Daniel Shapiro, l’ex ambasciatore americano in Israele, ha definito l’atteggiamento di Trump nei confronti della comunità ebraica “incredibilmente cinico”. Il tic semplificatore che affamiglia tutti i populisti del mondo ha portato Trump a considerare gli ebrei americani come single issue voters (elettori il cui voto per o contro dipende da una sola questione) interessati esclusivamente a Israele, e sempre e comunque favorevoli a qualsiasi sua politica, senza nessuna necessità di dibattito. Ma gli ebrei americani non sono più esiliati come nella prima metà del Novecento, sono americani a tutti gli effetti, e come tali ragionano. Giustizia e uguaglianza, integrazione per gli immigrati e pari opportunità sono questioni fondamentali anche per il bacino elettorale che rappresentano, e queste sono priorità politiche difficili da conciliare con un presidente che ha suscitato l’entusiasmo di suprematisti bianchi e di neonazisti come David Duke, Peter Brimelow, Jared Taylor, Brad Griffin e Rocky Suhayda, che ha definito gli immigrati messicani stupratori e spacciatori e i cittadini afroamericani disoccupati cronici e irrimediabilmente illetterati, che ha inquinato il dibattito pubblico prendendo a piene mani dal repertorio complottista e antisemita dei Bill O’ Reilly e Glenn Beck, che ha dichiarato che a Charlottesville c’erano brave persone da una parte e dall’altra, sia dalla parte di quelli che morivano investiti dalle macchine che dalla parte di quelli che cantavano “gli ebrei non ci sostituiranno”.
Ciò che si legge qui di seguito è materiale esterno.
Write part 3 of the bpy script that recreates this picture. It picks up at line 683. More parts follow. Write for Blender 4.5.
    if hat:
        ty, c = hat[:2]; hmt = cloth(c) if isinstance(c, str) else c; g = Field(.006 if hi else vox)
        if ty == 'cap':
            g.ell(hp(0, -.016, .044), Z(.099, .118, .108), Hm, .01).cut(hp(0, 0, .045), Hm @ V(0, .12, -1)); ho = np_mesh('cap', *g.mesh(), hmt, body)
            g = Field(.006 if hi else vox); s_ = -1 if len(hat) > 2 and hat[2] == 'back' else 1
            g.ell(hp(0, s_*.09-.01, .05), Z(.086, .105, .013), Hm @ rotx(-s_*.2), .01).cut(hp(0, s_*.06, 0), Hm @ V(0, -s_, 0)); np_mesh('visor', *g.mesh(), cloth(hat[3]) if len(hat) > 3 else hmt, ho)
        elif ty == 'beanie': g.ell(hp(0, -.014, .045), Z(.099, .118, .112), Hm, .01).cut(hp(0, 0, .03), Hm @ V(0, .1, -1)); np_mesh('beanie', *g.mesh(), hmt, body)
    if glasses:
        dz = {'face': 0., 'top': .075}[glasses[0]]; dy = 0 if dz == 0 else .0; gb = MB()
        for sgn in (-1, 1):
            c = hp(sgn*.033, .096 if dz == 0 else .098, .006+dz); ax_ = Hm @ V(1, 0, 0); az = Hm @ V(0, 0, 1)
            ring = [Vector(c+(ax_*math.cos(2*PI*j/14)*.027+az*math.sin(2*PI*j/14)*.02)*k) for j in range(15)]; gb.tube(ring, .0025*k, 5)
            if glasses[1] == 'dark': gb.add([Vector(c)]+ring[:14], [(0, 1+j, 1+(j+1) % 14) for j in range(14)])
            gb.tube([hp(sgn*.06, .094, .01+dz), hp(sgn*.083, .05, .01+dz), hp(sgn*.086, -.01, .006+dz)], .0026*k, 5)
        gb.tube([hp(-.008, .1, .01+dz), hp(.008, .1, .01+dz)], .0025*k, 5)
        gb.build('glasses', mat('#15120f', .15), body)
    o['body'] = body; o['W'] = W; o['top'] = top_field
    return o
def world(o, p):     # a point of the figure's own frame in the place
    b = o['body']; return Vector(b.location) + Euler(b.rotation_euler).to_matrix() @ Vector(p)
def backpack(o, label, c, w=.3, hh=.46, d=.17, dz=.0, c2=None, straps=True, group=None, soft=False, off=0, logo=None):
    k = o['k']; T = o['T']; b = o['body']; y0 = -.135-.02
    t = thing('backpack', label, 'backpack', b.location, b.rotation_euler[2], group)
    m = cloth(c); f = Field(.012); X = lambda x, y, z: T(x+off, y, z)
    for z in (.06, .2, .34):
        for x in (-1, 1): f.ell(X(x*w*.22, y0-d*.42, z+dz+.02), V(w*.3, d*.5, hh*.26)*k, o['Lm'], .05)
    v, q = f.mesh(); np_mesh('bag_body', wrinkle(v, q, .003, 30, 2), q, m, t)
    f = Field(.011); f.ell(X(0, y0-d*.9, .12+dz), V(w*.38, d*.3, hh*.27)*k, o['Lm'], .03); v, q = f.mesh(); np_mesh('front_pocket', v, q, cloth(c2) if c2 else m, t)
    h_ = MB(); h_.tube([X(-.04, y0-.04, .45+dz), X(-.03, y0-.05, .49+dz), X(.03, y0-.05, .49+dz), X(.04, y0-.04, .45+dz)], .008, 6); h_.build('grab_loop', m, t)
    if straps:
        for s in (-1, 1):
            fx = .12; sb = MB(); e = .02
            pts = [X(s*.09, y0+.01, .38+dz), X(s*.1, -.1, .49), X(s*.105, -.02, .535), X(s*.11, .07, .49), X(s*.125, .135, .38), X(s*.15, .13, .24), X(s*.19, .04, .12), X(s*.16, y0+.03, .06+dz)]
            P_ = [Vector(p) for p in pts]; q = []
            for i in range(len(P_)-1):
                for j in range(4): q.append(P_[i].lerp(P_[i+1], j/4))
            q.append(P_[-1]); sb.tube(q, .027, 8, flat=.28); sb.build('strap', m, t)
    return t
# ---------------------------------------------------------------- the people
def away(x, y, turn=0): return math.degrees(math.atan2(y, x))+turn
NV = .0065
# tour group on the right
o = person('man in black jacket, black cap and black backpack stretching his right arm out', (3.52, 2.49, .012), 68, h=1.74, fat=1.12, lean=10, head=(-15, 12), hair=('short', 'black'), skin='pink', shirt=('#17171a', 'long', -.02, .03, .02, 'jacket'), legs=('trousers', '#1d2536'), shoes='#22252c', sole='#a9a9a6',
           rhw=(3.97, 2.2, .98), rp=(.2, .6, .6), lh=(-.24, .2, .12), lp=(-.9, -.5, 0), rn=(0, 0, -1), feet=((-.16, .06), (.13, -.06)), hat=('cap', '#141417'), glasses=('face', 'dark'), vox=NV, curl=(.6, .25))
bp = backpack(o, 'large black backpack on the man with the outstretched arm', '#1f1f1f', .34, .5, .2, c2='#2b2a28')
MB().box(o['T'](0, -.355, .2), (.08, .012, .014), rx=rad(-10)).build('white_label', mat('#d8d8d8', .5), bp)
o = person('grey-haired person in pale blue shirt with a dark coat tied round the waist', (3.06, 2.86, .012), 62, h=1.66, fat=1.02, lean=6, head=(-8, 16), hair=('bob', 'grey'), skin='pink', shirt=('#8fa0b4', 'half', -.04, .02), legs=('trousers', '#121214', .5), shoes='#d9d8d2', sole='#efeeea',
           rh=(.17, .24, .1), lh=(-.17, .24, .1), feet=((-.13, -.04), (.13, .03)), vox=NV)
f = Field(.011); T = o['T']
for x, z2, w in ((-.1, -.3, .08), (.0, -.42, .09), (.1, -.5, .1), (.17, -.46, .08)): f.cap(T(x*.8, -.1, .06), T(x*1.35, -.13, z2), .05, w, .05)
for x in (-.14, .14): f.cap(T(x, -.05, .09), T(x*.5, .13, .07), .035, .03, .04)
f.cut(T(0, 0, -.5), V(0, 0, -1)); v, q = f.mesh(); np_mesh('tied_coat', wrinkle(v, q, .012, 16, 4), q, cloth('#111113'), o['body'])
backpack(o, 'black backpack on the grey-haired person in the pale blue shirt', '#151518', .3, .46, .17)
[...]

Ma la trasformazione in arma dell’antisemitismo non è un problema che riguarda solo gli Stati Uniti. Boris Johnson è il primo nella classe degli epigoni: il suo libro Seventy-Two Virgins, pubblicato nel 2004, quando era parlamentare e ministro ombra dei Tories, racconta di oligarchi ebrei dal naso grosso e capelli ricci che controllano i media e truccano le elezioni, un magnum opus di razzismo che gli valse il prestigioso titolo di “unfit” per il ruolo di primo ministro. Da direttore di The Spectator, BoJo ospitò l’”illustre editorialista” (parole sue) Taki Theodoracopulos, un antisemita reo confesso, convinto che i neri abbiano un quoziente intellettivo più basso dei bianchi ed estimatore di Enoch Powell. Nonostante questo impressionante curriculum, Johnson non ha perso occasione per sottolineare il presunto antisemitismo endemico del Labour e l’incapacità di Corbyn di riconoscere, affrontare e risolvere il problema. Il bue, l’asino, le corna: la Santissima Trinità di Trump e dei suoi epigoni sparsi per il mondo, così impegnati a ricostruirsi un’immagine posticcia dopo anni di frequentazioni nel mondo dell’antisemitismo.